Tuesday, March 24, 2009

The Annual Ritual


So I'm working on my taxes today, grumbling to myself the whole time. Preparing my taxes is an absolute ordeal. I actually took a vacation day just to devote to getting them done. And of course the real reason for grumbling is because of the outcome. Man, do I get taken to the cleaners. Between federal tax, state tax, real property tax, personal property tax, gasoline tax, and just regular old sales tax (did I leave something out?), there ain't much left at the end of the month. And then I have to listen to The Great Redistributionist telling me he wants to make things even worse.

I'm told there used to be loopholes. If that's so, I've never found one. I think all those people who got their MBA's in the 80's applied their learnings to the tax code and closed them all.

So as I was trudging my way through Turbulent Tax, the programmers offered me a glimmer of hope. I came across this screen titled "College Tuition and other Fees". The subtitle said "We'll help you get a tax break for tuition or other fees paid to a college or vocational school for yourself or your dependents. I said to myself, "hey, I'm paying for three college educations right now, I should be able to get a break here!" My heart was pounding as I fumbled with the mouse to answer the question, "Did you pay tuition or other fees in 2008? YES, I clicked confidently and boldly. My mind was racing so fast I began to see the flicker of the computer screen; my neurons were being triggered by every refresh of the 50 megahertz LCD. My palms were so sweaty the mouse slipped out of my hand like a bar of soap in a Japanese bath house (I made that part up). Then, it was as if the world just slowed down-I was in the zone, hyper-focused. Everything was in slow motion, just like in the movies. As the next screen refreshed line by line, from the bottom up, and as the Red-Green-Blue pixels were electronically excited in just the right way to form those Arabic alphabet characters, everything started to go blurry. My eyes were tearing up as I read: You Can't Claim Tuition and Other Fees. Based on what you've entered so far, you can't claim tuition and other fees because... and I couldn't even read the ending because of the flood of salty rivulets streaming down my face, dripping into the keyboard. It was all just a cruel hoax, perpetrated by those insensitive, axis-of-evil programmers.

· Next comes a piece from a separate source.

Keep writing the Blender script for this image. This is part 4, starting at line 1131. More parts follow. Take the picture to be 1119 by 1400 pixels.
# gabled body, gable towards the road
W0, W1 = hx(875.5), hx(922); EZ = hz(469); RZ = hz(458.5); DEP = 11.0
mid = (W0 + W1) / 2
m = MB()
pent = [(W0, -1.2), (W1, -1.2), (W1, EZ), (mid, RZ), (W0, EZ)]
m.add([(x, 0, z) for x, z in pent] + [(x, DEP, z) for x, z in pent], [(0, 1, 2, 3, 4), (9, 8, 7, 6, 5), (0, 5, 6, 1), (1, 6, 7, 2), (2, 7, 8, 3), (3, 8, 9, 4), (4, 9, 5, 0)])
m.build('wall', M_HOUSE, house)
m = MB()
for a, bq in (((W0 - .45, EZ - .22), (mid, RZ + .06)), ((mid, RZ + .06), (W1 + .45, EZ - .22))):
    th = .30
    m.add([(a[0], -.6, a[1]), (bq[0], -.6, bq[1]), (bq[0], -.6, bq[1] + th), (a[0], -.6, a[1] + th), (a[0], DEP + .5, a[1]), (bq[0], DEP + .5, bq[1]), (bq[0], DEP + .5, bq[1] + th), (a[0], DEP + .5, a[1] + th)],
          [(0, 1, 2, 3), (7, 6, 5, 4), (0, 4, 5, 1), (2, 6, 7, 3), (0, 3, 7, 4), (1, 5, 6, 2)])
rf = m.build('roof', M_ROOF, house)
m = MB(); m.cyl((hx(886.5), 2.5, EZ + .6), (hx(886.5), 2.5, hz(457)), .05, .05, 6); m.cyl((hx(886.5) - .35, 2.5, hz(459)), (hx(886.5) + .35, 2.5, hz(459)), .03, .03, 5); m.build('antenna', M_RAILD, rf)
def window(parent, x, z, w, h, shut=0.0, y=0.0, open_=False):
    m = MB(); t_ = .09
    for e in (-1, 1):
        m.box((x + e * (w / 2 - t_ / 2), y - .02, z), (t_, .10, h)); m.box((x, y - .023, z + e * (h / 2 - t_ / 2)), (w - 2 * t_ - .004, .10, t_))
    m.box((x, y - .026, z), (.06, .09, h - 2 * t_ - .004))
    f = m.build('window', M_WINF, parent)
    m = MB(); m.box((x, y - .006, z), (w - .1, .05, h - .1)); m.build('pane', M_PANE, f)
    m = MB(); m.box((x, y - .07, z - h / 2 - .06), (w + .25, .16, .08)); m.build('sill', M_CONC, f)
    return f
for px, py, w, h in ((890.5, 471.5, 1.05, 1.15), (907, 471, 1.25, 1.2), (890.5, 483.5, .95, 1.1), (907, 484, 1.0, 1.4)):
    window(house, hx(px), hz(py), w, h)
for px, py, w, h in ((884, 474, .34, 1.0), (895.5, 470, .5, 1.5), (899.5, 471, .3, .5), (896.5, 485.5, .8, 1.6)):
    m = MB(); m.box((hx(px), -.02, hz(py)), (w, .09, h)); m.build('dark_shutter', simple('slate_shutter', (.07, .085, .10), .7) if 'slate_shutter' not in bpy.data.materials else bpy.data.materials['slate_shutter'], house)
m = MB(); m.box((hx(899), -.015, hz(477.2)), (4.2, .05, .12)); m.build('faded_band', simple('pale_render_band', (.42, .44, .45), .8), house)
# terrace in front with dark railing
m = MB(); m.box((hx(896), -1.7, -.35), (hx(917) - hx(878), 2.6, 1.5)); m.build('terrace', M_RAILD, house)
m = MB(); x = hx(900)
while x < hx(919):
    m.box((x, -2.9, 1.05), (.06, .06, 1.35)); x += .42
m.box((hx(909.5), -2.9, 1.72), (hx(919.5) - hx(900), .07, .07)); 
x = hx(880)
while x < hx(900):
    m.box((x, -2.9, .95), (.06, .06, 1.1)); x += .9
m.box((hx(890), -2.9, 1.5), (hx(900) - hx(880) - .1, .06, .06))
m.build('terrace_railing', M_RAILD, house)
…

If I weren't a Mormon I would be calling for a tea party about now. Someone please pass the hot chocolate.

5 comments:

Joseph said...

Sorry Rich I feel that I am partly to blame for this. Because of me you can't claim Katie, yet you still pay for her tuition. For this I am truly sorry....


Joe

Katie and joe said...

vacation day? lame way to spend that day.

turbulent tax? the Great Redistributor? bar of soap in a Japanese Bath house? you crack me up padre.

and i am sorry too. i'll work on finding a loop hole.

The Real Sugarbear said...

Joseph, don't feel guilty, me paying for her tuition was in the prenuptials. Let's just get a payment schedule in place for the 10 cows.

timpani76 said...

Taxes are hard, even if you get money back ;)

Supermom.com said...

Bishop,
I don't know what to tell you. We are on the other end of the tax puzzle and nothing changed for us on a teacher's salary and 4 little dependents. How fast is that Japanese soap anyway?